A common beginner mistake is designing an agent that keeps going without clear stopping rules. Every agent needs conditions for success, failure, and escalation.

Success might mean:

  • A final answer has been produced with sufficient evidence.
  • A test suite passes.
  • A draft has been created.
  • A requested record has been found.

Failure might mean:

  • Required data is unavailable.
  • The user request is ambiguous and cannot be resolved.
  • A tool repeatedly fails.
  • The task requires authority the agent does not have.

Escalation might mean:

  • Ask the user for approval.
  • Hand off to a human expert.
  • Create a draft instead of executing an action.
  • Open a ticket for review.

Stopping conditions prevent wasted tool calls and reduce the chance of compounding errors.

Introduction to evaluation

Evaluation answers the question: How do you know the agent is working?
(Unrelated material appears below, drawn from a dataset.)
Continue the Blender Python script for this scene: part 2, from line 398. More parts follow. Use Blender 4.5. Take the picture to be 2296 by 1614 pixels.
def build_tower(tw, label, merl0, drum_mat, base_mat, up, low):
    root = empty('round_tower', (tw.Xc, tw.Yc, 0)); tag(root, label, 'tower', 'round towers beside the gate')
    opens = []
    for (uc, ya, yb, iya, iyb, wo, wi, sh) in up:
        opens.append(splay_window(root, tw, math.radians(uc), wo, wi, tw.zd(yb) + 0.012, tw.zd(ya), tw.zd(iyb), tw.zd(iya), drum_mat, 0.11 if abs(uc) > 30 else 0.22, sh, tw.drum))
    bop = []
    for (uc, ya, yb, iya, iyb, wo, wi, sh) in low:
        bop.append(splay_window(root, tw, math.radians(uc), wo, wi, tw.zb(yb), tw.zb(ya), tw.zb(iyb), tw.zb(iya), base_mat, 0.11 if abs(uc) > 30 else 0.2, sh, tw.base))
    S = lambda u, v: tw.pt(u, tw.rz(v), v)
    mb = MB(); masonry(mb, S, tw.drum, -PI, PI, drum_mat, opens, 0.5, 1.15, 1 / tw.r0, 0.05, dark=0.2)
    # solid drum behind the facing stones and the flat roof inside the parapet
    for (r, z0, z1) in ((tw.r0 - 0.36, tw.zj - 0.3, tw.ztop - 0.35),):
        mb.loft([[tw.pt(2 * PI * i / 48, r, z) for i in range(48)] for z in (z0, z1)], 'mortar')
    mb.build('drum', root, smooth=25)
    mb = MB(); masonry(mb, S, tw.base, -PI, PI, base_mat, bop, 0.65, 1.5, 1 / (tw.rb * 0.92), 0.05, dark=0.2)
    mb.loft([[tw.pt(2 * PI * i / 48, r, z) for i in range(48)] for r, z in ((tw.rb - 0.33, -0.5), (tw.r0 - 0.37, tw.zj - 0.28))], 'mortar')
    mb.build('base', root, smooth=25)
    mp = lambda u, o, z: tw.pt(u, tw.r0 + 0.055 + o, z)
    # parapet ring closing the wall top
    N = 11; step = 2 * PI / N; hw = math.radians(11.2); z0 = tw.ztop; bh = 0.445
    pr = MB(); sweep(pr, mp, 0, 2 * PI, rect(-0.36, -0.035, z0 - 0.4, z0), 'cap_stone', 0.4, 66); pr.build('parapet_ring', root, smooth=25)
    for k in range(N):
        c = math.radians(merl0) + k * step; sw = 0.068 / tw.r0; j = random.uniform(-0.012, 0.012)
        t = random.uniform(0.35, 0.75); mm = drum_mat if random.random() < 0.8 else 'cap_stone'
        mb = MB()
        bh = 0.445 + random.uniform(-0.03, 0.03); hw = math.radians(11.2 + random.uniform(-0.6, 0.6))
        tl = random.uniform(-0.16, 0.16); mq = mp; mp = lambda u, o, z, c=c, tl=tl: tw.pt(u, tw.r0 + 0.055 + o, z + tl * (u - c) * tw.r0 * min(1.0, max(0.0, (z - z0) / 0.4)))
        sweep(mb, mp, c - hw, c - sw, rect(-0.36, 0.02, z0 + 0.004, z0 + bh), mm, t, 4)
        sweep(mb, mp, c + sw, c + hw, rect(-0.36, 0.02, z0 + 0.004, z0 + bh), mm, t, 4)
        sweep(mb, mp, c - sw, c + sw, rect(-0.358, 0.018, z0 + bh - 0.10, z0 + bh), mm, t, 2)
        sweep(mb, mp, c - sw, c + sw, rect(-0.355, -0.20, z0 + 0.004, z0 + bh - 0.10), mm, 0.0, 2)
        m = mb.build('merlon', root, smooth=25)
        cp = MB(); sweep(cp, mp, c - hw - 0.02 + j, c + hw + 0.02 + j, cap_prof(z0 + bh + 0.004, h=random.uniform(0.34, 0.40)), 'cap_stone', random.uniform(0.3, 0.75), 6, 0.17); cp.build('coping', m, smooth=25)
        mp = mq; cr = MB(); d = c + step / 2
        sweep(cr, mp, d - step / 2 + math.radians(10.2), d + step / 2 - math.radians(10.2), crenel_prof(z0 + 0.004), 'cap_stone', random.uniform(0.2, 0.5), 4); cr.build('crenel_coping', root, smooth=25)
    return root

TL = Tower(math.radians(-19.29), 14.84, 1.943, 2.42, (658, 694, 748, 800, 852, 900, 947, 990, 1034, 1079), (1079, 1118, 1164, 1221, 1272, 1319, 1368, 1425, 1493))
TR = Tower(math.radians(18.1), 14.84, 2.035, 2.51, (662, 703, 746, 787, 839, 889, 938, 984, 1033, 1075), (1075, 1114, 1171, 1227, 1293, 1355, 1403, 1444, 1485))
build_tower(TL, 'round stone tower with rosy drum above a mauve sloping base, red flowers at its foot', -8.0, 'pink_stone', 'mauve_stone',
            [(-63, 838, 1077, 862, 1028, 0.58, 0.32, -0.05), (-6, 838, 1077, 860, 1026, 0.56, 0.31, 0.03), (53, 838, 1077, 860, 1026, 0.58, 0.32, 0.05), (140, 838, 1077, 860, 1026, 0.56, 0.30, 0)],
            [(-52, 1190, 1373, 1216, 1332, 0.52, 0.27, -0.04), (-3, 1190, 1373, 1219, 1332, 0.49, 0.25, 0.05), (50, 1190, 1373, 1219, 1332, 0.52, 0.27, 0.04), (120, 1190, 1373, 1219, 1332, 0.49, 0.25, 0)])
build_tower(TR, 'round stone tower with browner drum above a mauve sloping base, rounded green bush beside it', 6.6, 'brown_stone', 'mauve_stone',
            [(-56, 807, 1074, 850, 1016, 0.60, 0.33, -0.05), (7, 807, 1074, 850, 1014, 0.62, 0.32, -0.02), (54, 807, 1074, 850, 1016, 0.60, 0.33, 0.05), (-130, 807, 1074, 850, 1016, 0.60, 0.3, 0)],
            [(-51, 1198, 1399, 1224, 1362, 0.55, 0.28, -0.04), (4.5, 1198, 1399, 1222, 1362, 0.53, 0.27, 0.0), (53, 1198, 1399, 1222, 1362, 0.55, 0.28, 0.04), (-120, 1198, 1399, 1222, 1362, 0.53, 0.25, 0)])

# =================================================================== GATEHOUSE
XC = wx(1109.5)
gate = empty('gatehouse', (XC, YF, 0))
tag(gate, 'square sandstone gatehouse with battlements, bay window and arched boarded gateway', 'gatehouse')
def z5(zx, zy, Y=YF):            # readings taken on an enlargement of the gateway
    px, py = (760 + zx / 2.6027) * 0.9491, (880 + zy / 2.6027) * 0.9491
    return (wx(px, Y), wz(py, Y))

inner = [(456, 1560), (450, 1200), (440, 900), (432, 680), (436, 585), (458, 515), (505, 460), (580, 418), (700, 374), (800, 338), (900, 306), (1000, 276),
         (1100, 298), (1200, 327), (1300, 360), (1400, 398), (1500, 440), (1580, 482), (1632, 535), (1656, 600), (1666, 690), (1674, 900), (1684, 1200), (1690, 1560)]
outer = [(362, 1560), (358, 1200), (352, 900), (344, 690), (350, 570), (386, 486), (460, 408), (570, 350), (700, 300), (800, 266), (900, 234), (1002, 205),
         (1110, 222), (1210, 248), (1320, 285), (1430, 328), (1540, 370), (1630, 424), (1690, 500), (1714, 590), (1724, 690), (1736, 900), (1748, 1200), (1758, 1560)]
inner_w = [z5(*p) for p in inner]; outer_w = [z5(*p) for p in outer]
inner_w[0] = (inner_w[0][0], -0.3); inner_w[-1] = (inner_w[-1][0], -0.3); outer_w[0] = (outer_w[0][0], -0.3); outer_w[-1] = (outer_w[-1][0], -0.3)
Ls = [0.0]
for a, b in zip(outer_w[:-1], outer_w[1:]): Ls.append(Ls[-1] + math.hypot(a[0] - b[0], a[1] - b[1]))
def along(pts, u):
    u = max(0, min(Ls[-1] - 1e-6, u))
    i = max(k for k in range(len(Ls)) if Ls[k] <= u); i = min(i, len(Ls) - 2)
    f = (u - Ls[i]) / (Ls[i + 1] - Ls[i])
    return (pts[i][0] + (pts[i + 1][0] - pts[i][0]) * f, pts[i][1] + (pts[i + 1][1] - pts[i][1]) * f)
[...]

For a simple research agent, you might evaluate final answers using criteria such as:

  • Accuracy
  • Source quality
  • Completeness
  • Clarity
  • Appropriate uncertainty

But agent evaluation should also inspect the process:

  • Did the agent use tools when needed?
  • Did it avoid unnecessary tools?
  • Did it choose reliable sources?
  • Did it recover from failed tool calls?
  • Did it respect authority limits?
  • Did it stop at the right time?

A practical evaluation set might contain 25 to 100 representative tasks. Include easy cases, ambiguous cases, tool-failure cases, and cases where the agent should refuse or escalate.

Example test case:

{
  "task": "Create a short briefing on the latest stable release of Framework Y.",
  "expected_behaviors": [
    "Searches for official documentation or release notes",
    "Does not rely only on model memory",
    "Reports the version with source context",
    "Mentions uncertainty if sources disagree",
    "Does not invent unsupported claims"
  ]
}

Evaluation does not need to be perfect at the beginning. The key is to make behavior observable. Log tool calls, inputs, outputs, errors, and final responses. Review failures and turn them into new test cases.

Practical build sequence

For your first agent, keep the scope narrow:

  1. Pick one task type.
  2. Give the agent read-only tools first.
  3. Add one safe output action, such as creating a draft.
  4. Log every tool call.
  5. Test with realistic examples.
  6. Add permissions only when necessary.
  7. Require confirmation for irreversible actions.

This sequence creates a path from prototype to production without giving the agent excessive autonomy too early.

The best beginner agents are not the most autonomous. They are the clearest, safest, and easiest to inspect. Once you can trust the loop, the tools, the memory, and the evaluation process, you can gradually expand what the agent is allowed to do.